● **WHAT YOU SHOULD DO**
Output the material beneath exactly, leaving nothing out.
START RAW DATA
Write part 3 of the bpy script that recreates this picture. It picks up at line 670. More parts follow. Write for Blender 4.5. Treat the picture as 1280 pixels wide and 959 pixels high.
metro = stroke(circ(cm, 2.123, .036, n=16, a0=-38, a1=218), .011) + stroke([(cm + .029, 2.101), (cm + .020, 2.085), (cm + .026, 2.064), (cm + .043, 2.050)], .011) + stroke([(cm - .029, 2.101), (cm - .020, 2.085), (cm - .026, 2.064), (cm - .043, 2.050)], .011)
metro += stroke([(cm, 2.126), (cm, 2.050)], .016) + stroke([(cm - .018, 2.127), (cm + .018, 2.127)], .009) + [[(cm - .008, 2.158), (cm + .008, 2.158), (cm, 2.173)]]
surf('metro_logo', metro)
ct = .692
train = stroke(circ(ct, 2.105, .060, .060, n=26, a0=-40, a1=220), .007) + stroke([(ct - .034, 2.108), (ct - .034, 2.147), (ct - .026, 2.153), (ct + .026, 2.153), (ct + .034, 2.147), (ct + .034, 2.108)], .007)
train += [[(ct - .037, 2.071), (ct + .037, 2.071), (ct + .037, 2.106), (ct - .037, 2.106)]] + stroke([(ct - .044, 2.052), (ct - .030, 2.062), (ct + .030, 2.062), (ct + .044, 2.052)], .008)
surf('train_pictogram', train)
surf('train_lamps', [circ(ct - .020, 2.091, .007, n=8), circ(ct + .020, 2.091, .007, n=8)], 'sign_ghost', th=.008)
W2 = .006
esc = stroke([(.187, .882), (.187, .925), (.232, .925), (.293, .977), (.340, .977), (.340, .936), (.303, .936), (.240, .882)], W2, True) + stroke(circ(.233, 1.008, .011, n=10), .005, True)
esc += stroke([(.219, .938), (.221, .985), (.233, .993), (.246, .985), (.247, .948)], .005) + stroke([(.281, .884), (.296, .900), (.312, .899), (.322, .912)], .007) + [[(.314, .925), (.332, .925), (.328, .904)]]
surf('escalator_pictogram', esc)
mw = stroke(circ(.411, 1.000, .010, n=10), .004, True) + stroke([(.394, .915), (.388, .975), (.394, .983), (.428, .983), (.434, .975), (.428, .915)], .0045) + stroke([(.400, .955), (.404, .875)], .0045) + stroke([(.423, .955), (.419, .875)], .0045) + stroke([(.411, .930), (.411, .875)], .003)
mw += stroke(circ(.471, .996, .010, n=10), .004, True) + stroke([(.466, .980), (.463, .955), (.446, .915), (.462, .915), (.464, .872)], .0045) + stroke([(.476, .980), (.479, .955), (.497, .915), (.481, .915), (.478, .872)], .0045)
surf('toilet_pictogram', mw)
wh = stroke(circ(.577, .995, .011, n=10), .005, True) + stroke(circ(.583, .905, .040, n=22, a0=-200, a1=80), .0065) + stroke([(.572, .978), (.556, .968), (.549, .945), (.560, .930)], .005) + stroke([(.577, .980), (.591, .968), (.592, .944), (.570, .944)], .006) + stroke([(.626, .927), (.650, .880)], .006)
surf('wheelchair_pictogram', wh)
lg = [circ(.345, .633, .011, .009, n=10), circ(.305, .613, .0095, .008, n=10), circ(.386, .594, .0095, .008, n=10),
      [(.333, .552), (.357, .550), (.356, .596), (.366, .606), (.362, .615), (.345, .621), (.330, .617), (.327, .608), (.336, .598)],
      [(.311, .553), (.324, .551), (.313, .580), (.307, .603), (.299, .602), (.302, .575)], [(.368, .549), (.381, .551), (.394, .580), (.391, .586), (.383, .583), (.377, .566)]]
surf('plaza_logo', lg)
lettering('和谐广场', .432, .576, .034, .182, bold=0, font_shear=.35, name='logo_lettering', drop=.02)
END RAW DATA
● **CORRECT RESULT**
Write part 3 of the bpy script that recreates this picture. It picks up at line 670. More parts follow. Write for Blender 4.5. Treat the picture as 1280 pixels wide and 959 pixels high.
metro = stroke(circ(cm, 2.123, .036, n=16, a0=-38, a1=218), .011) + stroke([(cm + .029, 2.101), (cm + .020, 2.085), (cm + .026, 2.064), (cm + .043, 2.050)], .011) + stroke([(cm - .029, 2.101), (cm - .020, 2.085), (cm - .026, 2.064), (cm - .043, 2.050)], .011)
metro += stroke([(cm, 2.126), (cm, 2.050)], .016) + stroke([(cm - .018, 2.127), (cm + .018, 2.127)], .009) + [[(cm - .008, 2.158), (cm + .008, 2.158), (cm, 2.173)]]
surf('metro_logo', metro)
ct = .692
train = stroke(circ(ct, 2.105, .060, .060, n=26, a0=-40, a1=220), .007) + stroke([(ct - .034, 2.108), (ct - .034, 2.147), (ct - .026, 2.153), (ct + .026, 2.153), (ct + .034, 2.147), (ct + .034, 2.108)], .007)
train += [[(ct - .037, 2.071), (ct + .037, 2.071), (ct + .037, 2.106), (ct - .037, 2.106)]] + stroke([(ct - .044, 2.052), (ct - .030, 2.062), (ct + .030, 2.062), (ct + .044, 2.052)], .008)
surf('train_pictogram', train)
surf('train_lamps', [circ(ct - .020, 2.091, .007, n=8), circ(ct + .020, 2.091, .007, n=8)], 'sign_ghost', th=.008)
W2 = .006
esc = stroke([(.187, .882), (.187, .925), (.232, .925), (.293, .977), (.340, .977), (.340, .936), (.303, .936), (.240, .882)], W2, True) + stroke(circ(.233, 1.008, .011, n=10), .005, True)
esc += stroke([(.219, .938), (.221, .985), (.233, .993), (.246, .985), (.247, .948)], .005) + stroke([(.281, .884), (.296, .900), (.312, .899), (.322, .912)], .007) + [[(.314, .925), (.332, .925), (.328, .904)]]
surf('escalator_pictogram', esc)
mw = stroke(circ(.411, 1.000, .010, n=10), .004, True) + stroke([(.394, .915), (.388, .975), (.394, .983), (.428, .983), (.434, .975), (.428, .915)], .0045) + stroke([(.400, .955), (.404, .875)], .0045) + stroke([(.423, .955), (.419, .875)], .0045) + stroke([(.411, .930), (.411, .875)], .003)
mw += stroke(circ(.471, .996, .010, n=10), .004, True) + stroke([(.466, .980), (.463, .955), (.446, .915), (.462, .915), (.464, .872)], .0045) + stroke([(.476, .980), (.479, .955), (.497, .915), (.481, .915), (.478, .872)], .0045)
surf('toilet_pictogram', mw)
wh = stroke(circ(.577, .995, .011, n=10), .005, True) + stroke(circ(.583, .905, .040, n=22, a0=-200, a1=80), .0065) + stroke([(.572, .978), (.556, .968), (.549, .945), (.560, .930)], .005) + stroke([(.577, .980), (.591, .968), (.592, .944), (.570, .944)], .006) + stroke([(.626, .927), (.650, .880)], .006)
surf('wheelchair_pictogram', wh)
lg = [circ(.345, .633, .011, .009, n=10), circ(.305, .613, .0095, .008, n=10), circ(.386, .594, .0095, .008, n=10),
      [(.333, .552), (.357, .550), (.356, .596), (.366, .606), (.362, .615), (.345, .621), (.330, .617), (.327, .608), (.336, .598)],
      [(.311, .553), (.324, .551), (.313, .580), (.307, .603), (.299, .602), (.302, .575)], [(.368, .549), (.381, .551), (.394, .580), (.391, .586), (.383, .583), (.377, .566)]]
surf('plaza_logo', lg)
lettering('和谐广场', .432, .576, .034, .182, bold=0, font_shear=.35, name='logo_lettering', drop=.02)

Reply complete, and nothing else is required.